En cada uno de los niveles de Reiki los guías espirituales nos regalaban un don.
Cuando terminé la Maestría y me abrieron el tercer ojo, mi Maestro de Maestros se movía a mi alrededor en un cuarto a solas iluminado con una mínima lámpara de sal mientras hacía de mensajero de quiénes sea que él ve y los demás intuimos y, al final, le notaba ya incómodo, girando por la sala, moviendo brazos, hasta que se rindió y me dijo: «Nada. No puedo. Lo siento».
Yo no podía estar en un momento más zen así que le pregunté con toda la santa paciencia qué pasaba y me contó que los guías le daban un regalo para mí (desde aquel más allá a este más aquí) y que él lo tenía, lo tenía en las manos, pero al intentar acceder a mí para dármelo, no podía porque yo estaba rodeada de maletas.
Por más que lo intentaba (y desde el planeta tierra yo le veía intentarlo mucho), no lograba acercarse. Yo vivía en una trinchera de maletas.

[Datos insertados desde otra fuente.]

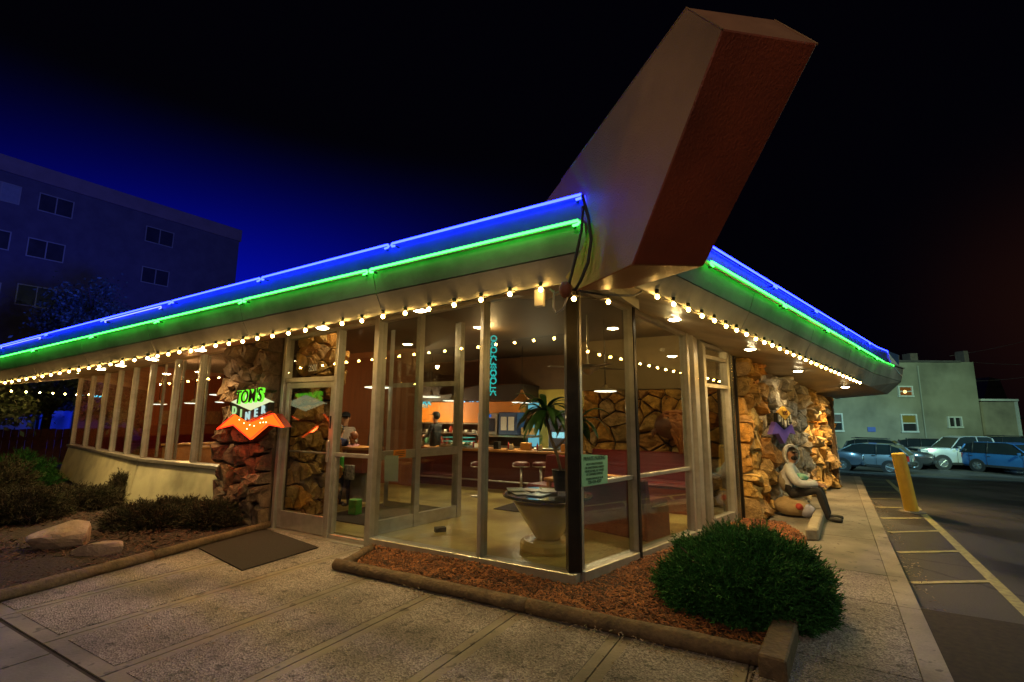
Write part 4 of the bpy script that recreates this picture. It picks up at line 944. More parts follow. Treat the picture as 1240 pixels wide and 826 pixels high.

En modo zen y todo me eché a reír y hablando con quien no se ve, mirando al techo, entre risas, dije: «¡Está bien! Lo pillo, lo pillo…» Pero, todos estos años posteriores, las maletas siguen siendo los amigos con quienes paso más tiempo… Llega octubre y algo en mi estómago, que no en mi cabeza o mi corazón (porque tengo claro dónde quiero y mi cabeza siempre sigue a mi corazón y mi estómago donde quiera que van), me llama a moverme.
Amanezco y me quedo mirando la luz de octubre en la ventana y la ropa, ajena a mis elucubraciones, en el armario y pienso: «¿Qué? ¿Dejamos que pase un año más sin sacar eso que llaman ‘la ropa de invierno’?»